И.Ш. Я сейчас буду говорить не как аналитик, не как ученый, а с личной точки зрения, исходя лишь из своего опыта. Мне кажется, ХХ век — это был век великих трагедий. Очень много в России произошло трагического, очень уж больно на всем народе отозвался ХХ век. Много катастроф, и так до самого конца. То коллективизация, раскулачивание, то война, да и стройки давались таким напряжением сил. Сегодня можно сказать, что русская деревня выбита и когда-то еще будет возрождена. А значит, и народ станет другим. Катастрофическим век оказался для народа.
Я помню хорошо не только собственную жизнь, но и рассказы всех родственников старшего поколения о былой жизни. То есть таков был весь ХХ век. От войны до войны. От гражданской войны 1917-20 годов до страшной катастрофы последнего времени. Эта катастрофичность, на мой взгляд, связана с принижением русскости. Помню еще в школе я удивлялся, почему так мало говорится о русской истории, а если говорят, то ее хают. Все обучение пронизывала концепция России как тюрьмы народов.
Я помню, что тогда бессознательно чувствовал: лозунги "догнать", "догнать и перегнать", тогда у всех звеневшие в ушах, несли нечто унизительное для России. Ведь догонять имеет смысл того, кто ушел вперед "передовой". Даже перегнать можно лишь на одной дороге. То есть образцом служит тот, кто выбрал эту дорогу. А дорога эта была уже давно выбрана, прежде всего в Англии: сгон крестьян с земли, превращение их в пролетариат, построение промышленности за счет уничтожения деревни.
В.Б. То есть идеология тут даже ни при чем, а сталинским ускоренным путем нас перегоняли из аграрного крестьянского состояния в индустриальное состояние, повторяя путь западной цивилизации?

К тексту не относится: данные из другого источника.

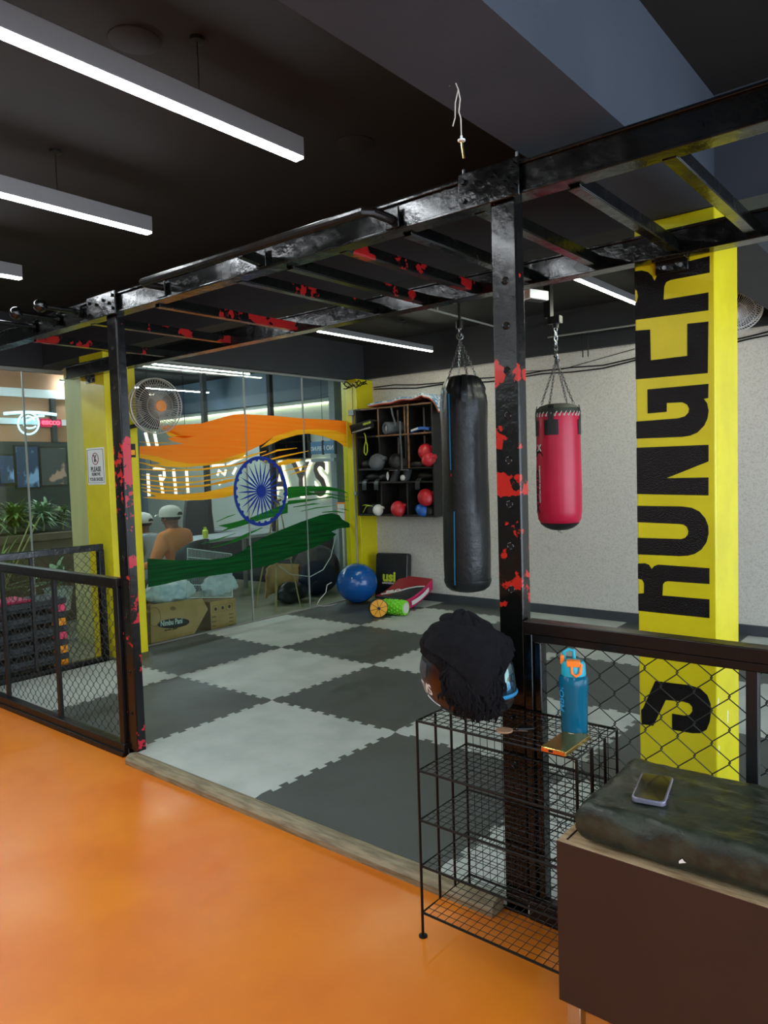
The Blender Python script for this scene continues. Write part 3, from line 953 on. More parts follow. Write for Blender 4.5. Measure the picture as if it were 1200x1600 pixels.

И.Ш. Я с вашей формулировкой, Владимир Григорьевич, пожалуй, согласен, за исключением того, что надо ли было нам ломать нашу аграрную цивилизацию? Это же нам вбили в голову. Обязательно перерасти в техническую цивилизацию, изгоняя из жизни не только деревенский склад жизни, насколько возможно, но любую связь с природой. Является ли такой путь целью всего человечества? Мне кажется, совершенно ясно становится, что путь западной цивилизации сейчас кончается, дальше у нее нет перспектив. Я не вижу оснований для того, чтобы России требовалось обязательно пройти до тупикового конца этот западный путь. Собственно говоря, вся история России — это история борьбы за свой цивилизационный путь развития. Это главное направление русской мысли, начиная с реформ 1891 г. Для того именно и сохранилась община, чтобы помешать пролетаризации деревни. Когда выяснилось, что община тормозит развитие России, началось обдумывание реформ; министр финансов Александра III Бунге, затем Витте и уже в завершение Столыпин реально пытались создать основу для развития русской деревни. Не всегда и не во всем их программы удались, но цель-то всегда оставалась той же: сохранить крестьянский характер России. Сохранить аграрную цивилизацию. Труд крестьянина более осмыслен, при всей его тяжести он носит творческий характер, это не гайки завинчивать на конвейере. Крестьянин сам определяет на своей земле, когда сеять, когда жать. Это бесконечно притягательная форма жизни. Крестьянин героически, до самого конца держался за такую форму жизни. Об этом говорят тысячи крестьянских восстаний времен гражданской войны (и сотни до революции). Сопротивление крестьянина похоже было на первый период Великой Отечественной войны, казалось бы, Россия была в безнадежном положении, немцы быстро дошли до Москвы и Волги. Проигрывали все сражения, но устояли, не сломались, добились перелома, затем и победы. Так и крестьянин вел свою безнадежную войну за землю...
В.Б. Для многих, Игорь Ростиславович, покажется парадоксальным соединение в одной личности, в одном вашем характере такой крестьянской аграрной психологии и точного мышления одного из лучших математиков мира. Вы отрицаете техническую цивилизацию, но математика все-таки и была основой технической революции. Любой крупный математик своими открытиями движет эту техническую цивилизацию вперед. Уводит свой народ из аграрного состояния. Вы признаете в себе этот парадокс?
И.Ш. Знаете, и да и нет. Положение очень сложное и тонкое. Сама по себе математика наполнена необычайной красотой. Эта красота не поверхностная. Красота реально играет роль в самом процессе работы каждого математика. Он сам чувствует, что получается что-то красивое — значит, нужно это направление развивать. А отсутствие красоты в рассуждениях указывает на тупиковость пути. Математика возникла в Древней Греции, где общество было в основном земледельческим. Это было общество крестьян. И когда в Афинах ставились драмы Софокла, то сходились крестьяне с соседних деревень смотреть их в этот амфитеатр. В таком обществе и были выработаны основные идеи математики. Нет у меня уверенности, что математика связана с техническим обществом. Хотя, конечно же, вы правы — в развитии технического общества она сыграла важную роль.